Psiphon unterscheide sich, so Hull, von anderen VPN-Anbietern durch die technische Ausrichtung. Die spezielle Stärke sei es, dass man gleichzeitig vielen Menschen einen Internetzugang verschaffen könne. Der Service nutze dafür regelmäßig etwa 3500 Server weltweit, für Belarus habe man noch zusätzlich rund 100 Server dazugeholt. “Nun ernten wir die Früchte. Übrigens ist unser Programm auch auf Belarussisch übersetzt worden: Wer macht das schon?” fragt Michael Hull.

Psiphon braucht keine PR 

Professoren und Mitarbeiter der University of Toronto haben Psiphon 2006 gegründet. Man habe immer noch gute Kontakte zur Uni, sagt Hull. Auch die Deutsche Welle und andere international tätige Medienunternehmen wie BBC und Voice of America kooperieren seit vielen Jahren mit Psiphon Inc. “Diese Zusammenarbeit zahlte sich aus. Unser Netzwerk ist so zugeschnitten, dass man Zugang auch zu großen Dateien bekommt, zum Beispiel Videos streamen kann.”

Einsatz für Meinungsfreiheit: DW und andere internationale Medien kooperieren mit Psiphon

Psiphon sei, erklärt Hull, “das widerständigste und ausgeklügeltste Netzwerk gegen Internetzensur auf der Welt”. 32 Programmierer arbeiteten weiter an dem Open-Source-Projekt. Zeit oder Geld für PR-Aktivitäten bliebe dabei nicht: Der letzte Blog-Eintrag auf der Website stammt beispielsweise von 2016. “Ich bin seit 25 Jahren mit Computerwissenschaften beschäftigt, alles andere ist mir zu langweilig”, rechtfertigt sich Hull.

Psiphon könnte in Schwierigkeiten geraten

Doch auf Psiphon selbst kommen womöglich schwierige Zeiten zu. Das US-amerikanische Magazin “Politico” berichtete im Juli unter Verweis auf interne Emails, dass die Finanzierung des Projekts gefährdet sei. Grund sei der Konflikt zwischen den Hauptgeldgebern von Psiphon, dem Open Technology Fund (OTF) und der US-Agentur für globale Medien (USAGM).

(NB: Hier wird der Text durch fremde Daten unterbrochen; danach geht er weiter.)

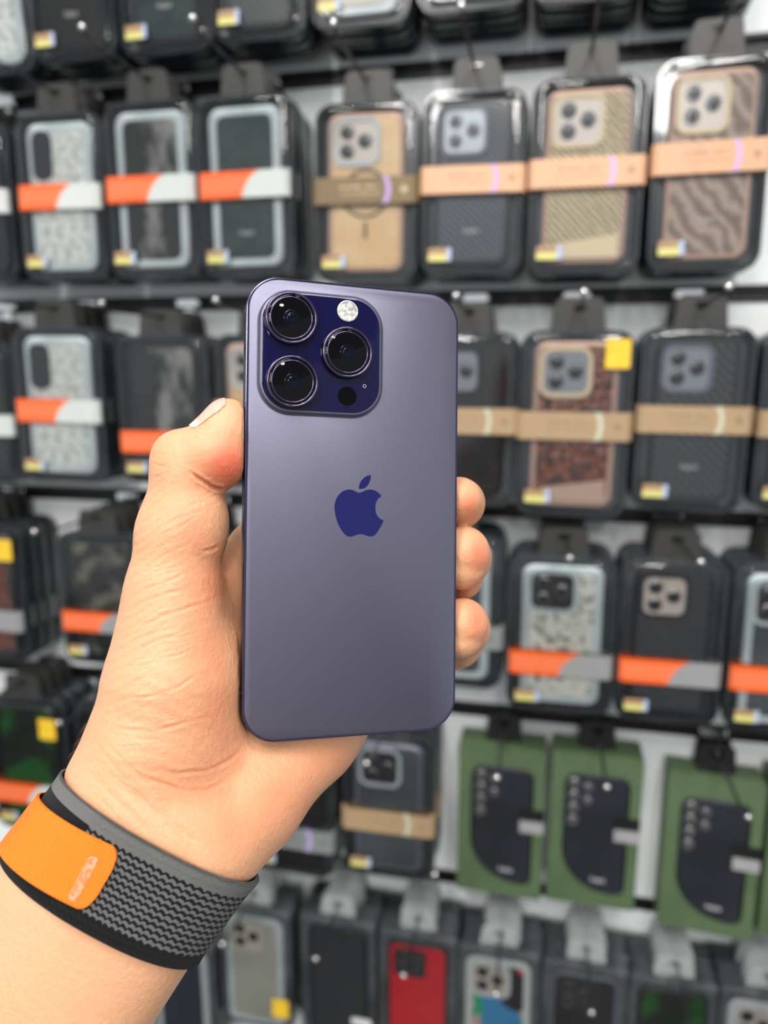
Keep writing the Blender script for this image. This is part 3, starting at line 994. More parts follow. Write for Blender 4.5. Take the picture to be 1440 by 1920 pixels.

Der Streit entbrannte nach einem Wechsel an der USAGM-Spitze: Dort sitzt jetzt Michael Pack, ein konservativer Filmemacher und Produzent, den US-Präsident Donald Trump auf den Posten gehoben hat.

Eine unmittelbare Gefahr für sein Projekt sieht Michael Hull nicht: “Psiphon wird es sicherlich noch nächstes und übernächstes Jahr geben. Okay, sicherlich nächstes Jahr”, lacht er die ganze Sache herunter. Die finanzielle Lage sei “solide”. Er bemängelt gleichzeitig, dass andere demokratische Staaten Psiphon nicht unterstützen.

Denn die Dienstleistung sei zwar kostenlos, aber nicht umsonst: “Wir haben ein etwas seltsames Geschäftsmodell. Wir erwarten, dass die Leute kommen, nicht um das Geld auf den Tisch zu legen, sondern wenn sie Internetprobleme haben”, erklärte Hull. Die einzige eigene Finanzierungsquelle seien kostenpflichtige Abos, für die die Internetgeschwindigkeit entsprechend gesteigert werde.

Inzwischen ist das Internet in Belarus zwar wieder weitgehend zugänglich. Aber die Proteste halten an, da heißt, man kann mit neuen Einschränkungen jederzeit rechnen.